More worrying for David Kemp and Slough's growing following is the obvious lack of form from Andy Sayer who after a wonderful start to the season suddenly looks disenchanted with the game, his performance at Yeading riddled with indecision and errors of judgement.

His lack of sparkle is perhaps the most obvious cause for the need of a replay, "Leo", as he is affectionately known, has well and truly gone off the boil.

Another considerable factor was the form of Yeading goalkeeper McKenzie whose handling was impeccable though he was rarely at full stretch.

Throughout he dealt with a series of indifferent crosses and hopeful long balls with an ease suggesting he may not have long for this division.

Slough were by far the better of the two sides in the first quarter and though they didn't actually create too much they spent most of then time camped in Yeading territory.

Sayer threw himself at Whitby's whipped in cross and George Friel thumped a cross — shot straight into McKenzie's midriff. Dicker did likewise with Yeading's only early opportunity.

On 15 minutes McKenzie pulled down Friel's fierce shot from under the crossbar and then in the space of two minutes things went all wrong for Slough.

First Sayer after pouncing on the mistake of Ardren dragged his cross back behind the incoming strikers. Then Stanley beat the offside trap went round McKenzie but his cutback was cut out and while Kemp's charges protested that McKenzie had collected a backpass his long clearance was taken on by former Windsor man Bryon Walton and dispatched past a helpless Trevor Bunting.

Somehow the hosts had got themselves ahead but within four minutes Slough were deservedly back on terms. Stanley picked out McKinnon at the near post and when he swept the ball across the goal Friel was on hand to apply the no frills finish from five yards.

Still celebrating their equaliser Slough ought really to have been punished but Charles showed all the composure of a raging rhinoceros when, after Denton had turned a great chance into a great cross the winger sprinted in and put his chance over the stand beyond Bunting's goal.

After that Yeading did little to raise their expectations. Dicker one of their more influential players —was off target with a pair of half chances and crowd favourite — if somewhat over enthusiastic forward — Hector Welsh gave all those who went near him an uncomfortable time.
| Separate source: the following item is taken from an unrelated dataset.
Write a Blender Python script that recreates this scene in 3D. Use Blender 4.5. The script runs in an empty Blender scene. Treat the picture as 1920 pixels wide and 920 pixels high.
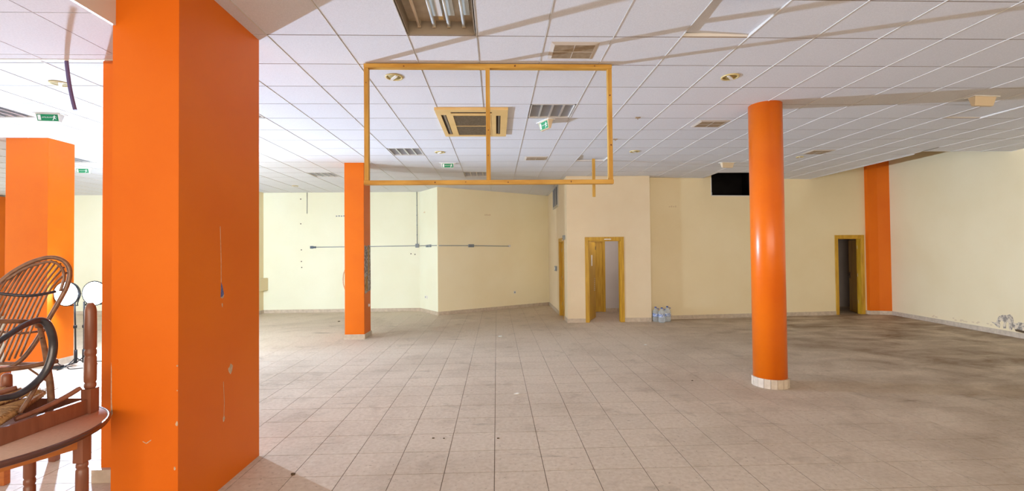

Slough meanwhile wasted a dozen or more openings. More often it was the quality of the final ball that let them down, Stanley for all his endeavour was guilty as any one on that count; out of every five crosses he put over four were either straight to a defender or too close to the reliable McKenzie.

When Whitby drilled in a cross for Sayer McKenzie bravely went down at the little forward's feet to thwart him.

Sayer was then denied by the legs of Croad though he might have been better advised to look for one of three team mates all well placed.

George Friel's direct 40 yard scamper caused all manner of panic in the Yeading rearguard and when his cross field ball came to McKinnon, the big striker had more time and space than perhaps even he realised and his shot was dragged well wide.

The silken skills of Fiore were a constant joy but you sensed a replay would be needed and even when Anderson was replaced by Quamina leaving Slough with the rookie central defensive unit of Hazel and Pluckrose, Yeading were contemptuously subdued.

Bunting who didn't really have a decent shot to save all the game would have admired the way his opposite number held out towards the end as Fiore, Friel and Sayer all tried to fashion a result to no avail.